Elliott Management, the activist hedge fund known for its aggressive investment strategies, has taken a stake in BP, signalling potential pressure on the UK oil giant to reevaluate its strategy amid ongoing financial performance struggles, according to a report by Bloomberg.
The report cites unnamed sources as confirming the stake without disclosing its exact size.
Shares in BP jumped to the top of the FTSE 100 on Monday morning, putting on 7% in early deals as the markets digested news of Elliot’s position in the business.

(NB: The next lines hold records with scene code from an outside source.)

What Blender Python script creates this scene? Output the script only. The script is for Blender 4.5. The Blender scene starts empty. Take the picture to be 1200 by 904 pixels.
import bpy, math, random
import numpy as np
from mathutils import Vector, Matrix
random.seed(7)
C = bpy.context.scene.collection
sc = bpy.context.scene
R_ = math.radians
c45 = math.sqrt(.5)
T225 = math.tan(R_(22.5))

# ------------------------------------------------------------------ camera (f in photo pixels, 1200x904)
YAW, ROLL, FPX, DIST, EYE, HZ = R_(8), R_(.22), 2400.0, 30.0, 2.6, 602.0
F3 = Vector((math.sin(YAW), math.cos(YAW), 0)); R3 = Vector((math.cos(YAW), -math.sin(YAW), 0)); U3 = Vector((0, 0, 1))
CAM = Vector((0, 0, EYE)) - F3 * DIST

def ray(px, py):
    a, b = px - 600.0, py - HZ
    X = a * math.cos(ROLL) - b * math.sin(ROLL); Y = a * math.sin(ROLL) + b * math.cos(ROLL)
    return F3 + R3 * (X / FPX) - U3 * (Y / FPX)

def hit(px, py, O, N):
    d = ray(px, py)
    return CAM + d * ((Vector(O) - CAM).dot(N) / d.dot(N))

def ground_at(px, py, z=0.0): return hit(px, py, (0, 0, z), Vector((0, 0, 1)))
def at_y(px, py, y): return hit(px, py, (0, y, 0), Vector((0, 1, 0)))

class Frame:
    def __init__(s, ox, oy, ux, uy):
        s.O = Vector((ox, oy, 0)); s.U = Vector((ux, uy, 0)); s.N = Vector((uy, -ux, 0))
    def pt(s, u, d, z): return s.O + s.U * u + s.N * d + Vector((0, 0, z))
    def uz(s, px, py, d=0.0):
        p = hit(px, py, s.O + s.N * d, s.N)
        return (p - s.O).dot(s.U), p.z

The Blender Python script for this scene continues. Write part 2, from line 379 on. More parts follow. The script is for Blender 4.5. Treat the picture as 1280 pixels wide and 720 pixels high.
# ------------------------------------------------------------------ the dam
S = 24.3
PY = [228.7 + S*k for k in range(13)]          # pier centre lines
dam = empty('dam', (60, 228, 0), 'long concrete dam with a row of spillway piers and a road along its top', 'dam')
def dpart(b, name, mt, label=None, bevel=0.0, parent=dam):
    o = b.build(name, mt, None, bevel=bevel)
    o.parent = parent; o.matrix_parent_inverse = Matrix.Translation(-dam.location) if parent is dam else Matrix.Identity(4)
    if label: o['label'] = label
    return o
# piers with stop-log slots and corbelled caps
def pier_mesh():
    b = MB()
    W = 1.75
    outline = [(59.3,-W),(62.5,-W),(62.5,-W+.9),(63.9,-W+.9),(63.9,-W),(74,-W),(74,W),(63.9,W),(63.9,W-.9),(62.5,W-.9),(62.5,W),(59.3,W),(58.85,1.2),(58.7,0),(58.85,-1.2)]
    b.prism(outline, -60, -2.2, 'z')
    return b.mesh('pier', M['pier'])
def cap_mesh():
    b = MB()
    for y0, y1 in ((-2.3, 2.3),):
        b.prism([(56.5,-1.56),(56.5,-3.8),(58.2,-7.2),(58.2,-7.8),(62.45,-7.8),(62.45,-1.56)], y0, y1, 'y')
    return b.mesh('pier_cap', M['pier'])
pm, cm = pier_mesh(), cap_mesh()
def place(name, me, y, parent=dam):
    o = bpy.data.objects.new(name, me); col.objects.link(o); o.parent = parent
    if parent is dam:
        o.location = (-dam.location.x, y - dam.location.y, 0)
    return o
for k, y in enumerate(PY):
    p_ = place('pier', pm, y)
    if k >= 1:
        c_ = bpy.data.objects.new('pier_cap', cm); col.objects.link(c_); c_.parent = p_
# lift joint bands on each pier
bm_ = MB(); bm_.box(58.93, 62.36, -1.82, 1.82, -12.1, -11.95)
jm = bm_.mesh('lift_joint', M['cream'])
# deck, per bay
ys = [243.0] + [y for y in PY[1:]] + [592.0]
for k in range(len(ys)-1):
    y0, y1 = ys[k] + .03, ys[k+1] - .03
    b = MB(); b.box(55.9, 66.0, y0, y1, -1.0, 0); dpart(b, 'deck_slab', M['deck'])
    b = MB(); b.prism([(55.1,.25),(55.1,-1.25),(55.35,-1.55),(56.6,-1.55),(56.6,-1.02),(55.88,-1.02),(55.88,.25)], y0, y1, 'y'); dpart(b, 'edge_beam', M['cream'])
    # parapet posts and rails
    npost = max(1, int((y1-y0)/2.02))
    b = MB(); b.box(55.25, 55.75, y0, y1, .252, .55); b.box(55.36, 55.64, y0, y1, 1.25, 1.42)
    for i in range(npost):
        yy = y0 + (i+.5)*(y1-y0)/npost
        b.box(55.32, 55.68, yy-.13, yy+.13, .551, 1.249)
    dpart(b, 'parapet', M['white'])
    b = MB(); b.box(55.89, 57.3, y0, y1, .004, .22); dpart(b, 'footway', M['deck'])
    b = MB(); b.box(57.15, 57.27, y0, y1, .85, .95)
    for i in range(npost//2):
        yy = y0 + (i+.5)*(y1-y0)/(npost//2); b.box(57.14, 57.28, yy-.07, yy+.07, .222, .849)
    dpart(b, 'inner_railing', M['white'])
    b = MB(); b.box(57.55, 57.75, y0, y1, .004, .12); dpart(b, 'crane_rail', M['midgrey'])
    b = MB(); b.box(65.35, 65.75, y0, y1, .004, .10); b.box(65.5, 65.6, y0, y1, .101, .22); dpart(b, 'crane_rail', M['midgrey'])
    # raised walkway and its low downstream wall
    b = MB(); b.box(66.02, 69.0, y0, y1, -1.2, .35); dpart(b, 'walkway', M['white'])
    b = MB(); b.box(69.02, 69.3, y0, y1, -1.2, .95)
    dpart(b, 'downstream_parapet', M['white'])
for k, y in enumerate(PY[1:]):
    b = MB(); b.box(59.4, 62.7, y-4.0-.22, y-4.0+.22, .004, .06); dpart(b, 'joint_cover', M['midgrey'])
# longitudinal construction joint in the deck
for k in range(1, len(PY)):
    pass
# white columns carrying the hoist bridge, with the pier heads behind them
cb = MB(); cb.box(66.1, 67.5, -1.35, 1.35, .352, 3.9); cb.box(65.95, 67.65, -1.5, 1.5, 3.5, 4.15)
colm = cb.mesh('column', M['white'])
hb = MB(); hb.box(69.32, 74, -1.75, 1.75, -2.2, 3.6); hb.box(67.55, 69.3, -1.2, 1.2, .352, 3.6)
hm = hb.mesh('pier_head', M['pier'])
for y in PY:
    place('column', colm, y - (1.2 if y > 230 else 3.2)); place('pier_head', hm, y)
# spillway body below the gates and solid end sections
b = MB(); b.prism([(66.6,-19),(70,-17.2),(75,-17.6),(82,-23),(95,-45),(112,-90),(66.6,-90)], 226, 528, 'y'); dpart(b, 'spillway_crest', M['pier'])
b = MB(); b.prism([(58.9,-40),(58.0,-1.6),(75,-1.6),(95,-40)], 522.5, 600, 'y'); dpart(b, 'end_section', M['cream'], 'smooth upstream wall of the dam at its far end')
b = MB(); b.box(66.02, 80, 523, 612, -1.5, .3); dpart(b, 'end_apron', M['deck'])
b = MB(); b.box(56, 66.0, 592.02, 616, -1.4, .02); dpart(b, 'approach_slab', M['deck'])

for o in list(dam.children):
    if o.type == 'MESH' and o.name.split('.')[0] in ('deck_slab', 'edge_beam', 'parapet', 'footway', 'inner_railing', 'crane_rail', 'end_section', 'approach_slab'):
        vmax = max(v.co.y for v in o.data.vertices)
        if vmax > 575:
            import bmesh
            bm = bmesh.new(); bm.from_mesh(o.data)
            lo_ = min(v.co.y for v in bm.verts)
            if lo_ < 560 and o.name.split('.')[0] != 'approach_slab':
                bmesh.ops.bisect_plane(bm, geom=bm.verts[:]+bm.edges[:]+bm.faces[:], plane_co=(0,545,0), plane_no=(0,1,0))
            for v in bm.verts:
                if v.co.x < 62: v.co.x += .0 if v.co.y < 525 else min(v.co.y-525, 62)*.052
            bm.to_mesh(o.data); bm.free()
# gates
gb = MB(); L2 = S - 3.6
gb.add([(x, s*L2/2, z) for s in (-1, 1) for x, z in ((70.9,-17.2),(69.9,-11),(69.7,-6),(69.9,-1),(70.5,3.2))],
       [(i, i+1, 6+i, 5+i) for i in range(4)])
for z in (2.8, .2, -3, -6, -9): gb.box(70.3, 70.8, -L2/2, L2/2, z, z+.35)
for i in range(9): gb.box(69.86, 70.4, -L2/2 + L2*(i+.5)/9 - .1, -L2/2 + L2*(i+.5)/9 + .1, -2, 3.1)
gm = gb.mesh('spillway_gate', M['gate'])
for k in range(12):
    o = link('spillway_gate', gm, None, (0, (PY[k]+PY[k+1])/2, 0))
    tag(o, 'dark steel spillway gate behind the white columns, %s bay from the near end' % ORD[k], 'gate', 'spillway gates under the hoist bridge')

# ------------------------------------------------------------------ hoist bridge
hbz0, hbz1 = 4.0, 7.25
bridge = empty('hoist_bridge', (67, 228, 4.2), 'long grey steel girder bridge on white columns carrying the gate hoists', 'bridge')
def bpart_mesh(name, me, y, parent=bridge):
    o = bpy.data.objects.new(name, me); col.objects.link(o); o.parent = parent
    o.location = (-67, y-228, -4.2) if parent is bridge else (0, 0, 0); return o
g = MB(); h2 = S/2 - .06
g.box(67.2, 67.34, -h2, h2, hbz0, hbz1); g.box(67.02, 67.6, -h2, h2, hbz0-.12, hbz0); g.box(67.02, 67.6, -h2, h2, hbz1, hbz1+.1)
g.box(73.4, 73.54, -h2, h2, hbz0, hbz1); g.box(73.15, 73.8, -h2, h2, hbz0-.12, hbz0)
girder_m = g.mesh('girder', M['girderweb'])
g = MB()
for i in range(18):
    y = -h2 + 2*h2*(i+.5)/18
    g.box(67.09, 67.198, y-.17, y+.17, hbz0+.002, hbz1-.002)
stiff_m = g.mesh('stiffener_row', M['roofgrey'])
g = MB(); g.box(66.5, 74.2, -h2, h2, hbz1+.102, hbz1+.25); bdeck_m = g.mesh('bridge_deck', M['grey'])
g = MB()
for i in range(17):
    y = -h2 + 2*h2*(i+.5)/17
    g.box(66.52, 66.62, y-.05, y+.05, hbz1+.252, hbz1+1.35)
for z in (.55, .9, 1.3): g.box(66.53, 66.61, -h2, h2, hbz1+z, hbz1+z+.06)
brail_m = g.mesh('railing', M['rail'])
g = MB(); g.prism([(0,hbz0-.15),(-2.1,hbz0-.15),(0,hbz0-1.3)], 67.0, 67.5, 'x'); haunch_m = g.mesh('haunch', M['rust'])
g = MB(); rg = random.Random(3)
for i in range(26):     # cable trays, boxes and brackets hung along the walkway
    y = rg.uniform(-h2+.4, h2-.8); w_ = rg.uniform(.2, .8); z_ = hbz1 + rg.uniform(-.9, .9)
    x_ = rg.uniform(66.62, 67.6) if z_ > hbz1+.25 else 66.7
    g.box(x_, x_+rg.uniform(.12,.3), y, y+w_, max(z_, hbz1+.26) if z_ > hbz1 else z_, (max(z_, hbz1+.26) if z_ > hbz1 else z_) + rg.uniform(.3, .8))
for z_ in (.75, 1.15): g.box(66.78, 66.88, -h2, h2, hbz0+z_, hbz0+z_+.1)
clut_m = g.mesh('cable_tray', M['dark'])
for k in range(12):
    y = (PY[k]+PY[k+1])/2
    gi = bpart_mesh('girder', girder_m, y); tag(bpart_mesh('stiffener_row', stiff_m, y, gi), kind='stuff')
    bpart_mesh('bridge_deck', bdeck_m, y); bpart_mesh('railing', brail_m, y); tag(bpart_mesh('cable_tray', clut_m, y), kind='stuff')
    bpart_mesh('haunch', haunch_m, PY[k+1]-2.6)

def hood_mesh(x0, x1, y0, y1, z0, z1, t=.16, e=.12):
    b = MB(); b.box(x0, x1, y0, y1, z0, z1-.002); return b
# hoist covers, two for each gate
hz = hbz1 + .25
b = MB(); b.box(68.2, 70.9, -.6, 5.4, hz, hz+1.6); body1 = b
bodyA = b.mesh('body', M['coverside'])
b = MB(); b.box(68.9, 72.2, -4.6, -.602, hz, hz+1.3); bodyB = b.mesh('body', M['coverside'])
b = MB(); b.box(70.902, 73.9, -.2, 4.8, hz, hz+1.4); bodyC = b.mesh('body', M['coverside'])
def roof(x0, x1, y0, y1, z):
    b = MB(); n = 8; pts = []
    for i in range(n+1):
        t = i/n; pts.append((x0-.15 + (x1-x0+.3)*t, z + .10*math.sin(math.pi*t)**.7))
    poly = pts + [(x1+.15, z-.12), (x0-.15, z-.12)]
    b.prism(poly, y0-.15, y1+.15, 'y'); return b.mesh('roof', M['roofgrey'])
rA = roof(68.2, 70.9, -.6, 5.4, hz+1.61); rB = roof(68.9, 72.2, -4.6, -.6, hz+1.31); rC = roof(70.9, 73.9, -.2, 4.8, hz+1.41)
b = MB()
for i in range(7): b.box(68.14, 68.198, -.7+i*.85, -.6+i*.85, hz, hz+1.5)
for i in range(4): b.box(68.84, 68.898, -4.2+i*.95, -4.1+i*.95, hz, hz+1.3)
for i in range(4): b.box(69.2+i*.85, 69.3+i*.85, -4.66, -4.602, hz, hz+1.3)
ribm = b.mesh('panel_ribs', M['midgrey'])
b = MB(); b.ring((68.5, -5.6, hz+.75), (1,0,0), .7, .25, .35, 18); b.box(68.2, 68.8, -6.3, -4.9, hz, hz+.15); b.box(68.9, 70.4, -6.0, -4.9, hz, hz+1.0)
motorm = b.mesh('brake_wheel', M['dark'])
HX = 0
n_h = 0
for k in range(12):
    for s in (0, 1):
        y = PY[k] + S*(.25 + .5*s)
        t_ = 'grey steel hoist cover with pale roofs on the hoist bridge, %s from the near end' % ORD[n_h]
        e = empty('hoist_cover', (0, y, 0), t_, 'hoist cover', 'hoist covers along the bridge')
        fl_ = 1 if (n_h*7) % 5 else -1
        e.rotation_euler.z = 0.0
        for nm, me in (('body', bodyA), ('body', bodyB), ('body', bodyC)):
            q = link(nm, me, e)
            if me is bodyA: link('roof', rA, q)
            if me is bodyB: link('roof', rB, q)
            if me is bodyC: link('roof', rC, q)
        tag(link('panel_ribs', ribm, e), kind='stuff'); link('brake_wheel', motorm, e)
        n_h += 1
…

Elliott, which manages $70bn in assets, has recently shifted its focus toward making larger bets on fewer companies, amplifying its influence in situations such as BP, where shares have underperformed. Over the past year, BP’s stock has fallen nearly 9%, compared to a 6.5% rise for rival Shell, with the company coming under fire for its high debt levels, lack of strategic clarity, and underwhelming financial performance.
Elliott’s involvement raises speculation about potential shifts in BP’s direction. The hedge fund could push for BP to refocus on its core oil and gas business, moving away from its extensive green energy initiatives. Some investors have even suggested that Elliott might advocate for a breakup of the company or a retrenchment from weaker segments of its business.
Elliott’s move comes amid broader dissatisfaction among investors, with some describing BP’s board as having a “muddled strategy” and being “asleep at the wheel.”
BP, led by CEO Murray Auchincloss, has been navigating significant headwinds. The company downgraded its fourth-quarter profit guidance due to weak refining margins, with analysts slashing consensus earnings estimates by 35%. BP also recently announced plans to reduce its 90,000-strong workforce by 5% and cut contractor numbers by 3,000 as part of a $2bn cost-cutting initiative.
In addition, BP has paused or stopped 30 projects since June, streamlined its business operations, and put its German refinery and petrochemical complex in Gelsenkirchen up for sale. The company spun off its offshore wind assets into a joint venture with Japan’s Jera last year to ease its debt burden.
Despite these efforts, investor confidence remains low. Analysts have warned that BP is likely to reduce its planned $1.75bn share buyback program, further dampening market sentiment.
Elliott, led in Europe by Gordon Singer, has a history of pushing for strategic overhauls and boardroom changes at major companies. Recent successes include backing a plan to streamline UK-listed conglomerate Smiths Group and forcing a split of US industrial giant Honeywell just three months into its activist campaign.